Bei Thome geht es auch viel eher um das Leben, als um die Liebe. Liebe wird nicht hysterisch aufgeladen zu einem Alleserlöser, der sie ja im wirklichen Leben, wie jeder weiß, auch viel zu selten ist. Sie ist einfach Teil des ganzen, ganz normalen Lebens. Und das besteht aus Reden, Rotweintrinken, Fernsehgucken, und bei Thomé immer auch Autofahren.
Darin, in der Annahme, dass das ganz normale Leben schön sein kann, und zugleich alle Magie, alle Ideale enthalten, liegt aber eine
andere Utopie, und darum sagen hier auch Menschen allen Ernstes: »Wir müssen die Liebe neu erfinden«, machen einen Liebesvertrag, der durchaus die Ökonomie nicht vergisst, sprechen von der »Schönheit des gemeinsamen Lebens« und eine Liebesphantasie ersetzt die realexistierende Zweierbeziehung.
Hier sind wir dann wieder beim »Geist von 1968«, bei politisch-sein des Privaten.

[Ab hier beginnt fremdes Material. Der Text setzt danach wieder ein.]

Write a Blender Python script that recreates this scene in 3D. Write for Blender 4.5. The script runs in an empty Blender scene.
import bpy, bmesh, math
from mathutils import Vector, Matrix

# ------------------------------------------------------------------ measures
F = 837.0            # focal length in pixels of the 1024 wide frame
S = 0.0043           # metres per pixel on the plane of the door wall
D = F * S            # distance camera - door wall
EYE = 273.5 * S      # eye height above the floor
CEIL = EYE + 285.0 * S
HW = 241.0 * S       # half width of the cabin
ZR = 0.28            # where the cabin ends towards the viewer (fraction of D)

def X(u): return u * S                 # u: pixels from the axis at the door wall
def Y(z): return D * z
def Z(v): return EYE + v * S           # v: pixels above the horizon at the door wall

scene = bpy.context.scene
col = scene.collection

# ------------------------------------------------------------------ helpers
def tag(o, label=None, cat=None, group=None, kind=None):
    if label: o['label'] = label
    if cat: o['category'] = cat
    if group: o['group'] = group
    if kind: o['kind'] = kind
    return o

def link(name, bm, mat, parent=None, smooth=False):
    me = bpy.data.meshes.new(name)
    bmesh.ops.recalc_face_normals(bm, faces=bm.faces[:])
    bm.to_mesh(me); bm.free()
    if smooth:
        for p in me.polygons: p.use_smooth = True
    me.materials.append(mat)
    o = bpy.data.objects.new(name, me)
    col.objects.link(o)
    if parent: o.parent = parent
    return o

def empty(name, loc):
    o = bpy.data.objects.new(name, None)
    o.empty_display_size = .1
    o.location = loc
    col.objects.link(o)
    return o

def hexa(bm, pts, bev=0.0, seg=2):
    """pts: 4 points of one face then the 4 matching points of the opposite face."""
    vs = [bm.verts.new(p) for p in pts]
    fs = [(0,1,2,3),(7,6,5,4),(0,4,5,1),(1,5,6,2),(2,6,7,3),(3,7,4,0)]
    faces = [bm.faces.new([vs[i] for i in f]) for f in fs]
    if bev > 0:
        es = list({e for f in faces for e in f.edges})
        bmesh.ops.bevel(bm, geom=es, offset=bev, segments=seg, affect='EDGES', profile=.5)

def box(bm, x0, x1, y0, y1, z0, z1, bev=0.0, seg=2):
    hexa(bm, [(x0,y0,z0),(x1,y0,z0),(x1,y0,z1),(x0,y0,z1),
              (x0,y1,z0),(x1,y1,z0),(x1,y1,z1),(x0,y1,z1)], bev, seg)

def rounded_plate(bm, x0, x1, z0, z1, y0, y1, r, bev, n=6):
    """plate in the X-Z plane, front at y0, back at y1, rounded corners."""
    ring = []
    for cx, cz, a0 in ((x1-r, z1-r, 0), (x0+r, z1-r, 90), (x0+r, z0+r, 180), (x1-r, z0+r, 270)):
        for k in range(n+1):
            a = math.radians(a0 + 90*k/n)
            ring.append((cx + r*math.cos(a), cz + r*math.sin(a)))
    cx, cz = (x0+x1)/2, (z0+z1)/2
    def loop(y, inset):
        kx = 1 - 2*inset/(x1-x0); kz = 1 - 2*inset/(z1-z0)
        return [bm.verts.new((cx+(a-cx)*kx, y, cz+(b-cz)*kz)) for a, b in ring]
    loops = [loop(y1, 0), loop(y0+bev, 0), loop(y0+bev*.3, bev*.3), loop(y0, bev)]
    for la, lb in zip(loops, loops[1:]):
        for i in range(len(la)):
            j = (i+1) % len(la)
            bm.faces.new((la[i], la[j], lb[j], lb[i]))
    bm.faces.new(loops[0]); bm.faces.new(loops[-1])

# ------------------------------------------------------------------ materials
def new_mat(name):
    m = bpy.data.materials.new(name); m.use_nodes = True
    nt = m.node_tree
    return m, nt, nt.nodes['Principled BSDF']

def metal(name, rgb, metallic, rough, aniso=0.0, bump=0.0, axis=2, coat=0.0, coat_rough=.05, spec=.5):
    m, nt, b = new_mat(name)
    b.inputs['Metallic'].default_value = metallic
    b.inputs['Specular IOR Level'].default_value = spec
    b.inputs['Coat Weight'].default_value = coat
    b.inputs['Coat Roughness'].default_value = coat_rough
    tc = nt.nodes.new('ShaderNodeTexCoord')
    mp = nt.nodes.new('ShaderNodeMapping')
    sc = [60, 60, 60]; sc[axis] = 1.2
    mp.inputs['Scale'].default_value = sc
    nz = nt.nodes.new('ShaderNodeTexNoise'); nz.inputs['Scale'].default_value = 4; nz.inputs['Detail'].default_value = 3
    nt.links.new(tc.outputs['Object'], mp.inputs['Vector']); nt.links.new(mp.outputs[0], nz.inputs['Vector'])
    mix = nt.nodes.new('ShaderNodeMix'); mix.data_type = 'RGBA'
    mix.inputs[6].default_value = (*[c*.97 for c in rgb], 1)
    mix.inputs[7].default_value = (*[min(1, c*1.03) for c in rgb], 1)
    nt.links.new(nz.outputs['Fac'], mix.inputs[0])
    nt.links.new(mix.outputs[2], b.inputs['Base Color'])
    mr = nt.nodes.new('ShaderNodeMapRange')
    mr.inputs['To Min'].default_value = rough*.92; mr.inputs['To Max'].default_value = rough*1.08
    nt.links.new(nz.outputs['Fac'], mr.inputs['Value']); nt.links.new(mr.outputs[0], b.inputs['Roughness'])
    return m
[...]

Davon hat Thome schon oft erzählt, vielleicht immer wieder seit Rote Sonne, mit dem er berühmt wurde. Darin ging es, wie in so manchem Thome-Film danach, auch um Frauen, die sich nehmen, was sie wollen, aber erzählt aus der Perspektive eines Mannes, der das erlebt und geschehen lässt.
So ist Das Rote Zimmer vielleicht Thomes Version einer Geistergeschichte. Vor allem bleibt er bis zum Ende eine kluge Komödie bleibt, ein wunderbarer Film, der Spaß macht, und dabei die Intelligenz des Zuschauers nicht beleidigt, ein Film, durch den andere Regisseure und wir Zuschauer viel erfahren können: Darüber wie man einfach und klar Geschichten erzählt, ohne in Kunstfilmmanierismen zu verfallen, ohne sich aber auch an Technik oder bloße Moden zu verkaufen. Darüber, wie leicht und klar Kino sein kann, wie verständlich und relevant. Ob Thomé in seinem Kino jetzt eher französisch ist oder eher amerikanisch, eher Howard Hawks verpflichtet oder eher der deutsche Rohmer, darüber kann man dann ja streiten. Es wird dies jedenfalls ein Streit auf dem richtigen Niveau sein. Thomé ist, irgendwo zwischen Rohmer und Hawks also im guten, einzig sympathischen Sinne konservativ: Einer der das Kino bewahrt, und dessen Filme dadurch in die Zukunft weisen.